In some cases, we have seen audit firms auditing parastatals several times to almost becoming resident auditors. This is bad practice which is undesirable. Some auditors who were appointed liquidators of big companies have committee heinous crimes of corruption, imprudent management, fraud and outright recklessness without serious consequences.

There is also a need to protect whistleblowers as they have been victimized for blowing the whistle on impropriety. In fact, in some cases, audit firms have exonerated culprits who are usually corrupt corporate executives.

The accounting and auditing professions have been dominated by foreigners for a very long time. Most major auditing firms used by state entities and big private sector companies are owned by foreigners. There has to be a deliberate plan to have Batswana in this profession.

While there are many Batswana who are accountants, less are chartered accountants. There must be deliberate steps to wrestle the profession from foreigners by making citizens to be chartered.  It is also important to strengthen the Auditor General. The office is created by the constitution.

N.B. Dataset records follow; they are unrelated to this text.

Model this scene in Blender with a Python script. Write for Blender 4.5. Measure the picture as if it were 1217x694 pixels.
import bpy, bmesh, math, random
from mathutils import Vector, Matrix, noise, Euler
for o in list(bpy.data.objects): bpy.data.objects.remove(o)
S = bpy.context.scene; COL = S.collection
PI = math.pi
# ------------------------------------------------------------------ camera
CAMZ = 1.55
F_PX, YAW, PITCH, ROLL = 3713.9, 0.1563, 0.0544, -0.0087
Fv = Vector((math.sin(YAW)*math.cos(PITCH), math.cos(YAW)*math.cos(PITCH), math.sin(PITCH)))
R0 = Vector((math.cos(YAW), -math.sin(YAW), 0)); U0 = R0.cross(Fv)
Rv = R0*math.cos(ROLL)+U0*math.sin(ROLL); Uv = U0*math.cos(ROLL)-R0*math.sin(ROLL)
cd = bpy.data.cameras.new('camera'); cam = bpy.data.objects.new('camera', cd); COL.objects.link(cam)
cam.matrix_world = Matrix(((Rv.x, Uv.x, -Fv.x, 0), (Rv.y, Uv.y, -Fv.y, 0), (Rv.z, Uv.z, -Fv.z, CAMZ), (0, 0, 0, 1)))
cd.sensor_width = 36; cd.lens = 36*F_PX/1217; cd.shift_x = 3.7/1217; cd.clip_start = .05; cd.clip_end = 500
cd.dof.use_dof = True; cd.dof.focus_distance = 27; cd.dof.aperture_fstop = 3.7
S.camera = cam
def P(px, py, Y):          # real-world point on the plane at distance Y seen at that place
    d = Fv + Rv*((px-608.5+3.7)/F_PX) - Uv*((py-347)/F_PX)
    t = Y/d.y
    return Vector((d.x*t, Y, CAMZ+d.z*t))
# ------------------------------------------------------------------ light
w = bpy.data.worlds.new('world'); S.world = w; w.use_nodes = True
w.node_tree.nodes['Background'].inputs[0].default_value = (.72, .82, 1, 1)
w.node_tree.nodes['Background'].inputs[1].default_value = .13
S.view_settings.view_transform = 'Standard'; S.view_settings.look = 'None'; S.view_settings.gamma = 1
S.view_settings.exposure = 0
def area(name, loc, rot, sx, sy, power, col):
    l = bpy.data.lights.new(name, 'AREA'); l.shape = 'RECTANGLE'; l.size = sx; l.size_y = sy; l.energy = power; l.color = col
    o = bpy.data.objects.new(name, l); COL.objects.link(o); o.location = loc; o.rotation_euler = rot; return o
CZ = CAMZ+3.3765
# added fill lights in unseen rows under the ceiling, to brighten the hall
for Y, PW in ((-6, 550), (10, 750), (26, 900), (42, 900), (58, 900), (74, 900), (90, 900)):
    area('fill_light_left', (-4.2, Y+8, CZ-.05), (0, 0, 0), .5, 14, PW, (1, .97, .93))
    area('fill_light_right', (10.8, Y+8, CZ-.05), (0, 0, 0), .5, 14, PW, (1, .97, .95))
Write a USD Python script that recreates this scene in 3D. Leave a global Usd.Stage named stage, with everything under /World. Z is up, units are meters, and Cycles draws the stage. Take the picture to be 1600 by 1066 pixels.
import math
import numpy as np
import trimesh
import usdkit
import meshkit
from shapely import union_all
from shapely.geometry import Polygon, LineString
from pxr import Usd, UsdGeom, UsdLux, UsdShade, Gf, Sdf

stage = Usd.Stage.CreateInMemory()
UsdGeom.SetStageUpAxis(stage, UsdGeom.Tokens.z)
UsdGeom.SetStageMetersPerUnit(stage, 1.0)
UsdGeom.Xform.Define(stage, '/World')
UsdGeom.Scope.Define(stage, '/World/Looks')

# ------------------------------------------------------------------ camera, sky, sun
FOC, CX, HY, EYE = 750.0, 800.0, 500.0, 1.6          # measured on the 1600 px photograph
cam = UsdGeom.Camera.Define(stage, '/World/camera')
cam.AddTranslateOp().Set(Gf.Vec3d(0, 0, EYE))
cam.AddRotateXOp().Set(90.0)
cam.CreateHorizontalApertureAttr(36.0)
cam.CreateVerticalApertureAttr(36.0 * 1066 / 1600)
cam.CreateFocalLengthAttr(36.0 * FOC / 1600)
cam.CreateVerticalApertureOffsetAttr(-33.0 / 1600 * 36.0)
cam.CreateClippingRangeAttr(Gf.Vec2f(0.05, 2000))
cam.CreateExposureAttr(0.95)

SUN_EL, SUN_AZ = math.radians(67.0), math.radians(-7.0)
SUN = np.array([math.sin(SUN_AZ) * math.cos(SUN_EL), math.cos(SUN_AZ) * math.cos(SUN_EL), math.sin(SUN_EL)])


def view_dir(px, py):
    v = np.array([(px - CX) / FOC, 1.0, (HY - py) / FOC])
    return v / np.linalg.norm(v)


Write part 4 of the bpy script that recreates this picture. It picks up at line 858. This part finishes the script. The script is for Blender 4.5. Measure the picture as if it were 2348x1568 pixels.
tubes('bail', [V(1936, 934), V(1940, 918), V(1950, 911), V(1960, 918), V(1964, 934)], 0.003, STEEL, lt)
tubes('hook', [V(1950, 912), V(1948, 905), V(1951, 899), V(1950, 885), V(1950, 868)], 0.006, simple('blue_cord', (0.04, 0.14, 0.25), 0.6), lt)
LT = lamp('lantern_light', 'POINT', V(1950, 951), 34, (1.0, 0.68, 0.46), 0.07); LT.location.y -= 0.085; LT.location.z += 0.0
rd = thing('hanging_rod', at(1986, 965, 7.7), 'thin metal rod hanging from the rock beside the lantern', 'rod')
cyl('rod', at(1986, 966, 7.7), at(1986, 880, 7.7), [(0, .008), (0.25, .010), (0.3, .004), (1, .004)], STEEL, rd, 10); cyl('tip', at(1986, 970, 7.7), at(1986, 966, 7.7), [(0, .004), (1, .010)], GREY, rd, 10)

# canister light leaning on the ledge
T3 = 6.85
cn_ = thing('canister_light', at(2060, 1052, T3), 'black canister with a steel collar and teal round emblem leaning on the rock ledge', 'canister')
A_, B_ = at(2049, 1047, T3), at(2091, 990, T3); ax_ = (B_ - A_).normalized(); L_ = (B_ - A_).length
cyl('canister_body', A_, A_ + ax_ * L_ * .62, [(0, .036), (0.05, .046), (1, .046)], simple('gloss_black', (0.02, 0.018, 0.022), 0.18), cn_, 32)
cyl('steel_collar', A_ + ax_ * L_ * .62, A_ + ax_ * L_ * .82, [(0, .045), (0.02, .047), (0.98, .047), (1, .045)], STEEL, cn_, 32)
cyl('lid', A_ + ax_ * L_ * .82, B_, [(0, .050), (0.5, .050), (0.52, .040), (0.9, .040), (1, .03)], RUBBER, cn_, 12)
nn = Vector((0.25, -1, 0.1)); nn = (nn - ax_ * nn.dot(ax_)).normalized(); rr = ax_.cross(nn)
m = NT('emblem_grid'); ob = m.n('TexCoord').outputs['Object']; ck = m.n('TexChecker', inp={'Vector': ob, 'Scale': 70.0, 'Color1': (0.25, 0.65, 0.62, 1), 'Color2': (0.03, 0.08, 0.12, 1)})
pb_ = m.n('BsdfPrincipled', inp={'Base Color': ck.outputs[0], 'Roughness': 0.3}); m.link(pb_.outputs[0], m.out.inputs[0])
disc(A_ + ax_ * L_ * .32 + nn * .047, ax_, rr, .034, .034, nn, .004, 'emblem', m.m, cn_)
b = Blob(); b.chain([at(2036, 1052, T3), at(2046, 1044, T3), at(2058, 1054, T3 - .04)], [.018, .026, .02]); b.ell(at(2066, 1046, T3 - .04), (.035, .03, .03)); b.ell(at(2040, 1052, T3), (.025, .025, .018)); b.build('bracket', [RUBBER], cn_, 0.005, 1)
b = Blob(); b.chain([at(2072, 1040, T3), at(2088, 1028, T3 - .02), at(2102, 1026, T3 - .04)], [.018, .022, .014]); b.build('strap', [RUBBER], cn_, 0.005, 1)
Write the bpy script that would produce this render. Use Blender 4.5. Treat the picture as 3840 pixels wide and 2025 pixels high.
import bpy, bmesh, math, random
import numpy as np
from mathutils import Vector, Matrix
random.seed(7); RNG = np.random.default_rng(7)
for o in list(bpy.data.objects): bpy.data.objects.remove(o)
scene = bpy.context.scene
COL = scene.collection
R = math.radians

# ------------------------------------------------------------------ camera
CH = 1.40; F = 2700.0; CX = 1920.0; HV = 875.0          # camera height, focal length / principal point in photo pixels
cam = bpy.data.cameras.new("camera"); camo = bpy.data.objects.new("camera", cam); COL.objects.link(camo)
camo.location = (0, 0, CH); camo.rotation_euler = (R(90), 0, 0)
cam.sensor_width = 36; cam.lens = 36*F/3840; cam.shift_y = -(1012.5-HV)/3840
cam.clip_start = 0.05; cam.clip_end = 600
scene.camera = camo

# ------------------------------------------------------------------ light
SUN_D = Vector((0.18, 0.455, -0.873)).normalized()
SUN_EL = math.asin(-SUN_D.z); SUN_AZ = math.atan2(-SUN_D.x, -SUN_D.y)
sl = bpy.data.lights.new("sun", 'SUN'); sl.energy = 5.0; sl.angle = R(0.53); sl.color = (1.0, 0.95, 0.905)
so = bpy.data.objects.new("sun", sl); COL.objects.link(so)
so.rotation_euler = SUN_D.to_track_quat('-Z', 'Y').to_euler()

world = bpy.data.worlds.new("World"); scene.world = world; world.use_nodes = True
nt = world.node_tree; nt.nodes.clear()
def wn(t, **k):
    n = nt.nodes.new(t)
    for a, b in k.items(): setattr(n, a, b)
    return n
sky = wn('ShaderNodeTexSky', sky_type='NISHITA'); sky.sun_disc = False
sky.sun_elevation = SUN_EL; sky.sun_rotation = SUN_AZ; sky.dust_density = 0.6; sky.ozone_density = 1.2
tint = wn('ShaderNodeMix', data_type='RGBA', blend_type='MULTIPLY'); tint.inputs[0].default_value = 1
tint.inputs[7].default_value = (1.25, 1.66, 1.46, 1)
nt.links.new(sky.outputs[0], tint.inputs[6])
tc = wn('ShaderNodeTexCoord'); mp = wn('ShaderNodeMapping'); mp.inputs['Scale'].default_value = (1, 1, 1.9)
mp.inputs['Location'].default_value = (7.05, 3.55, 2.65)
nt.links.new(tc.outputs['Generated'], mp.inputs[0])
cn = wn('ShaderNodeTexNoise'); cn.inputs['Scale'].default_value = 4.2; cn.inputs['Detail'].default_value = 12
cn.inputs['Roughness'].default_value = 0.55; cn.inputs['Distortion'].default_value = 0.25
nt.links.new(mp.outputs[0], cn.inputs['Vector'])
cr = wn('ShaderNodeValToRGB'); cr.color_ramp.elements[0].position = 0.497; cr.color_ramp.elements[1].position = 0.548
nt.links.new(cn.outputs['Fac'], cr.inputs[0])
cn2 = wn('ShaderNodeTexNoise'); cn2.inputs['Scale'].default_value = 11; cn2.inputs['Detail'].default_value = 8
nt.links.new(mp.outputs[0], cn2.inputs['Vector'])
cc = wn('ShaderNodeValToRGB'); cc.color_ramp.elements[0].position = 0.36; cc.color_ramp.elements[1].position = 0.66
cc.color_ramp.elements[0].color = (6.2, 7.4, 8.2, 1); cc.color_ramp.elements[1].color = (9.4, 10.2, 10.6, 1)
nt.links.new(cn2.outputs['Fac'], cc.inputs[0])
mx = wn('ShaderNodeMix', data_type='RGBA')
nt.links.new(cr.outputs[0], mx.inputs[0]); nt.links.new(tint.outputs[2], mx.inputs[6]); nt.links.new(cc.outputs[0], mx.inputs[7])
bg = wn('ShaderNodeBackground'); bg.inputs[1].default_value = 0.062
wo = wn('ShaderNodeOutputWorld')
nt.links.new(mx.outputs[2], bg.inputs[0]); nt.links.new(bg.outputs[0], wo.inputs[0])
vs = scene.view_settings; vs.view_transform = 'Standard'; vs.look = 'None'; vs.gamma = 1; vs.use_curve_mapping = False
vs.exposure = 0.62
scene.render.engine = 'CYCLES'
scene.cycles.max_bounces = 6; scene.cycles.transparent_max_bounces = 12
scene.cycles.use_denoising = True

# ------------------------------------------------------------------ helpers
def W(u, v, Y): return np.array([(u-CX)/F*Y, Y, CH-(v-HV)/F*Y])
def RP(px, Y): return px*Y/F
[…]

The security of tenure is clearly secured in the constitution. However, this security of tenure was undermined by the appointing authority in many instances whereby the Auditor General was appointed on a short-term contract. The office is part of the civil service and is not independent at all.

The Auditor General is placed, in terms of scale, at Permanent Secretary level and is looked at as a peer by others who think they can’t be instructed by their equivalent to comply. Some have failed to submit books of accounts for audits, e.g. for special funds without fear or respect of the office. There is need to relook this office by making it more independent and place it higher than Permanent Secretaries.